Suppose we took a conservative stance and assumed that all 270,000 who did not go through the eligibility determination already had coverage through some other source. That would leave 4.5 million individuals, 82 percent of federal Marketplace enrollees, who were uninsured at the time they enrolled in a Marketplace plan. So while the exact number of newly insured is unclear from this report alone (and studies like those from Gallup and McKinsey provide alternative approaches to estimating that figure), we can safely say that millions of people have gained new coverage through the Marketplaces.
As all these numbers have come out, strident partisans on the right and left have trumpeted the bits and pieces they interpret as signs of success or failure: not enough young adults, more newly insured than expected, a lack of improvement in racial disparities. In the face of the upcoming congressional elections, every number is somebody’s political weapon, be it Republicans advancing new angles of attack or Democrats battling to defend their success.
Yet as we discuss this inaugural year of enrollment, we should remember why the ACA was enacted in the first place. The point of all this reform, of the thousands of pages of new regulations and billions of dollars invested in implementation, was not just political. The point was to address the critical failings of the American health insurance market, failings that cost money and lives by leaving millions of people without health coverage.

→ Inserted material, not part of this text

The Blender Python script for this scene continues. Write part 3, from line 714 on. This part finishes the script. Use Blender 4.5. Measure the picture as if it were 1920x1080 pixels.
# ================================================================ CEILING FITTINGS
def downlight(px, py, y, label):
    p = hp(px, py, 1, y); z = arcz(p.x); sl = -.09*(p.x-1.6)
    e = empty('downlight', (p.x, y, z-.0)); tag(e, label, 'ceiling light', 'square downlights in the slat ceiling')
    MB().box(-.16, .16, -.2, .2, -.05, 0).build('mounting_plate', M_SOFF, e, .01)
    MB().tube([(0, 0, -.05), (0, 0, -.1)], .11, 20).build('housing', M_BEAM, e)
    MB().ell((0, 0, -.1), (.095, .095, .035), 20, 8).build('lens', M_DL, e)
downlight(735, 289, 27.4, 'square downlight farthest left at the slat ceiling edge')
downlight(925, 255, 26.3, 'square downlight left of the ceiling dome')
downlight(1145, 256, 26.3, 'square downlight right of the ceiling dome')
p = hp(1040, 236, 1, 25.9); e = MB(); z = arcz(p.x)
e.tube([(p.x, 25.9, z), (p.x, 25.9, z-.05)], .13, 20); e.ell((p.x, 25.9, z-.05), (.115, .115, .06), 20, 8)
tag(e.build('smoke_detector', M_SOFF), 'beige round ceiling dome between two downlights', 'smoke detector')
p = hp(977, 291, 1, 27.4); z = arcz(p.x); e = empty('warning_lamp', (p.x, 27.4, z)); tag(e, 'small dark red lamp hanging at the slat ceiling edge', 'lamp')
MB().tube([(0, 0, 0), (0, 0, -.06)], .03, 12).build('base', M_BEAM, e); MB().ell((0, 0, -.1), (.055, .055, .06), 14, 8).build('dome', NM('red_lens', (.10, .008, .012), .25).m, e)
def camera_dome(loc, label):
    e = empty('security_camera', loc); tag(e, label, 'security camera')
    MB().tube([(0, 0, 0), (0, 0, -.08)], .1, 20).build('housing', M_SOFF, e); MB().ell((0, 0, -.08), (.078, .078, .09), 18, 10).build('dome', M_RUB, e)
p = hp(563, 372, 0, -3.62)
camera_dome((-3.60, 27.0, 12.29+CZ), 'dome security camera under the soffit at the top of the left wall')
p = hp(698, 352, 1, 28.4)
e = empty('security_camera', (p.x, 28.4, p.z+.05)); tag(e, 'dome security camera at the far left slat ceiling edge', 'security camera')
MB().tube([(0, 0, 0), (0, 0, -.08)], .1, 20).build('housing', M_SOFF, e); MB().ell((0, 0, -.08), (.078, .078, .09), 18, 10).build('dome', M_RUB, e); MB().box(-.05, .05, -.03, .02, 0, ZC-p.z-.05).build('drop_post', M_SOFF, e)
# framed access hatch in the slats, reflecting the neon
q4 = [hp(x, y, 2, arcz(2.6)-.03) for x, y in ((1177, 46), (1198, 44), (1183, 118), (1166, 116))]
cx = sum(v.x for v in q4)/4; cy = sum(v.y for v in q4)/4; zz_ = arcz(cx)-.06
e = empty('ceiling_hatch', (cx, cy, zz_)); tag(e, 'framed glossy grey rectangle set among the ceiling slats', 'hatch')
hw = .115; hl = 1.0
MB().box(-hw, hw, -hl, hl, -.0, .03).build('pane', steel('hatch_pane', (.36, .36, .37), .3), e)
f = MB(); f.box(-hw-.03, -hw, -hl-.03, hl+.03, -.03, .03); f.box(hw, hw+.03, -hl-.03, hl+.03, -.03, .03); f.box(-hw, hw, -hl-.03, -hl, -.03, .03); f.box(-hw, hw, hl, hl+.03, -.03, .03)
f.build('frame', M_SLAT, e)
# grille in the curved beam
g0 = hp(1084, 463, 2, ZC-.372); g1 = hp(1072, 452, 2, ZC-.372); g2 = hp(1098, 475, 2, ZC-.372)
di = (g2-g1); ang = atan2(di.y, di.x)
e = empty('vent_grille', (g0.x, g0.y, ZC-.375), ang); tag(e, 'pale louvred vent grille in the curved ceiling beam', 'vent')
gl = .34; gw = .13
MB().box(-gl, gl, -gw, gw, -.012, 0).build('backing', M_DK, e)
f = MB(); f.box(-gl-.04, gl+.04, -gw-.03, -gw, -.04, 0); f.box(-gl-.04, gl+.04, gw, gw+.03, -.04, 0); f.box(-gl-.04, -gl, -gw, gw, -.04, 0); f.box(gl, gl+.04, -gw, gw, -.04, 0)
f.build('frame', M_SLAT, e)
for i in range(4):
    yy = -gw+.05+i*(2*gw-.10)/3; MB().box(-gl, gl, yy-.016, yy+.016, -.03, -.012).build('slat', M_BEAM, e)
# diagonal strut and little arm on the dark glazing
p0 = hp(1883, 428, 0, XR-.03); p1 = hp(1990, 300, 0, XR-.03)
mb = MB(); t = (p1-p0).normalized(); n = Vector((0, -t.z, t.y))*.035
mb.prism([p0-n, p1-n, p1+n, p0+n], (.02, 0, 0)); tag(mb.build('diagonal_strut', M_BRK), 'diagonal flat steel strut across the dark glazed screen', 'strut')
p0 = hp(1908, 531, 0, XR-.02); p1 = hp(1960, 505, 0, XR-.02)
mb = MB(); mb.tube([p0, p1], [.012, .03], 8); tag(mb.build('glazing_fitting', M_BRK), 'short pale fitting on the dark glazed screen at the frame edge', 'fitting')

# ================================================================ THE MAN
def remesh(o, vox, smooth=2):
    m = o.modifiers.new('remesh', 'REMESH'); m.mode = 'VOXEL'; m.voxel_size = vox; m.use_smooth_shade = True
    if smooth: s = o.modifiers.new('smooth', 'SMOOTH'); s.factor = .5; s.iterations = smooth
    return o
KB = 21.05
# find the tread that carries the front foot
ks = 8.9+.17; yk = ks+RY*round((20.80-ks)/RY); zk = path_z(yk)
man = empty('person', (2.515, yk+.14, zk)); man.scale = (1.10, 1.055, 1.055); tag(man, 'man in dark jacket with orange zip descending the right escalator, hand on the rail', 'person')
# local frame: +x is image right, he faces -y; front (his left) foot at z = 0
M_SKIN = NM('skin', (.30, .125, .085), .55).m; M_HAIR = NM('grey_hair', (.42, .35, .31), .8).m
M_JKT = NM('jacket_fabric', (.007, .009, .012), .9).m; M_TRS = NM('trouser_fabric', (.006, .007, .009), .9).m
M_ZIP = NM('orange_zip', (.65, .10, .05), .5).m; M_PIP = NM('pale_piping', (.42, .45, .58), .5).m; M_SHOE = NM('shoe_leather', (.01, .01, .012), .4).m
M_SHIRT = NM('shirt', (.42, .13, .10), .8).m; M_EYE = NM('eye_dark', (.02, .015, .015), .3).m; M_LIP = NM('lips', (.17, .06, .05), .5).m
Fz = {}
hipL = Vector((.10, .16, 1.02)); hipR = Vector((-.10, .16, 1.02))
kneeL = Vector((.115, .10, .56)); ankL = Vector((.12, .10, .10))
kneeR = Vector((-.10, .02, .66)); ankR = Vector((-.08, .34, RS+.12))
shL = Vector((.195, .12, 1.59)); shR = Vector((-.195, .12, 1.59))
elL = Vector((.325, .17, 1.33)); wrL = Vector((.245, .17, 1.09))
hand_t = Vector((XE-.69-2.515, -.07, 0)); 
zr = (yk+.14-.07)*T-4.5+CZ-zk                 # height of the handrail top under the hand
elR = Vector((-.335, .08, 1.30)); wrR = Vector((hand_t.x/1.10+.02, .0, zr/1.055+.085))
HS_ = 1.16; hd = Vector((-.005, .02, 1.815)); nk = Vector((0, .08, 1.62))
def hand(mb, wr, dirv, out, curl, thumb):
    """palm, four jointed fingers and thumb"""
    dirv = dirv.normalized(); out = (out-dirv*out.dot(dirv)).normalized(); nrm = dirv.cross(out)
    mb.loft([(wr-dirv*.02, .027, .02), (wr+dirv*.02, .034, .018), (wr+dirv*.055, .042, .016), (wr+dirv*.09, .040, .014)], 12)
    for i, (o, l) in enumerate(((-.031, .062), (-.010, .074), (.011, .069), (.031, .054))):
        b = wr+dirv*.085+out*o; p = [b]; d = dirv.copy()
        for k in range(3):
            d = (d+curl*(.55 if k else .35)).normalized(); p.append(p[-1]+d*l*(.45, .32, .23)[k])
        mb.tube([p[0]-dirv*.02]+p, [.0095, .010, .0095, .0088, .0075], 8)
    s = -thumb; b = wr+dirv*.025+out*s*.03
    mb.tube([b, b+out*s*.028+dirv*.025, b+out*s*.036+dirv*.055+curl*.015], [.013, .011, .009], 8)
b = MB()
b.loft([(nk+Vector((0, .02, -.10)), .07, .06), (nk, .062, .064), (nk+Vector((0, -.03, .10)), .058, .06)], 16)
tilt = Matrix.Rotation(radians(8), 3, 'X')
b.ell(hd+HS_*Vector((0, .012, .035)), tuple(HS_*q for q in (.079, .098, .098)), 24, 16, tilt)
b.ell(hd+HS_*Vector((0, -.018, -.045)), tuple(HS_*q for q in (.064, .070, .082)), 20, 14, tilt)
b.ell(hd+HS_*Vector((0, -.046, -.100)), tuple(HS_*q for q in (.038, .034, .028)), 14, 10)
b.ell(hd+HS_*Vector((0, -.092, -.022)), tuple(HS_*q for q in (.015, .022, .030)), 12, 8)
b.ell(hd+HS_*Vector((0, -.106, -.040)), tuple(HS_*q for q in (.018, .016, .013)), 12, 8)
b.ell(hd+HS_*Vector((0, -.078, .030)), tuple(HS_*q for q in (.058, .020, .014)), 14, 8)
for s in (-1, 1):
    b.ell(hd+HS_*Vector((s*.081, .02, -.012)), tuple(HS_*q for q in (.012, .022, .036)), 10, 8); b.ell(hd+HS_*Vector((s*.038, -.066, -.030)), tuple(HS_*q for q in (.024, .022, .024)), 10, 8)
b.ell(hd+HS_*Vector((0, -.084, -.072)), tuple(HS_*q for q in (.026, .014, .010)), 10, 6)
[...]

As the president told Congress in 2009, “We did not come here just to clean up crises. We came here to build a future.” That “we” included every member of Congress, Democrat and Republican, as well every one of the countless individuals involved in arguing over, writing, and implementing the law. That future, in turn, has begun to take shape. Those who seek to understand it should not accept any one statistic as an indicator of ultimate success or failure, but rather consider each number as just one brick in the new foundation of American health insurance.